If you have a cat, then you most likely have noticed the weird cute thing they do with their paws right before they lie down for a snooze. The kneading like motion indicates that the cat is relaxed, according to scientists. What’s more, the kneading followed with the all time favorite purr means the cat is near its favorite human. How cute is that?

Kneading in kittens

Kittens start the kneading motion as soon as they are born. They do it on their momma’s belly and it is their way of signaling that they are hungry. Together with their purring, which is their signal for attention, they notify the mom that she should stand still as they are not done feeding.

If the kneading plays such an important role when they are babies, why do cats continue to knead after their two months of age when they stop depending on their mom’s milk?

Time to relax

Once they start entering the “adult world” cats change the meaning behind the kneading. You may have noticed that your cat kneads more often on a certain blanket – it means your kitty really likes that blanket. Yes, cats tend to knead more on things they find relaxing.

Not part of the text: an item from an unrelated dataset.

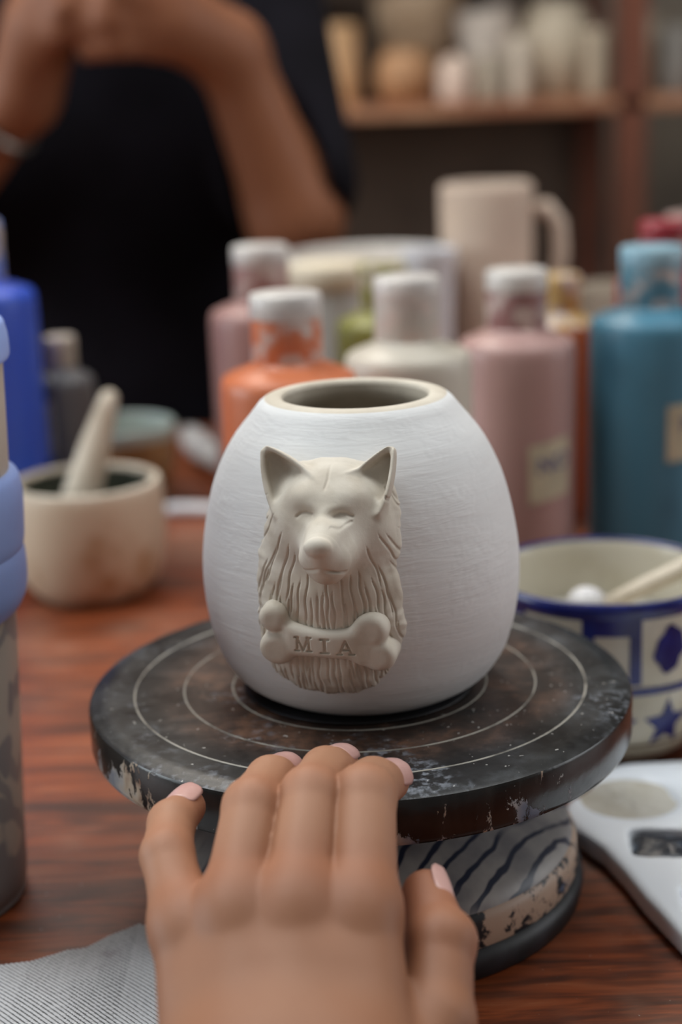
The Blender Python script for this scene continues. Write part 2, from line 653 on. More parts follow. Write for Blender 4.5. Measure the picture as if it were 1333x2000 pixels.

Another reason is scent – cats mark objects, even humans by rubbing their body, head, or cheeks in order to leave their scent on said object. Since they also have scent glands between their toes, they might as well like to put a comforting scent where they rest.

Subtle signals

People have been around cats and dogs for thousands of years, which is why we can easily distinguish certain behaviors in our furry friends. While dogs have been bred for centuries in order to create the perfect companion or guardian for the man, cats are bred from more recent times simply for aesthetics. Now, dogs show more obvious signs when they want something or like someone,  but cats tend to be more subtle. So, the kneading can also be a subtle way of simply expressing their liking toward their fellow human.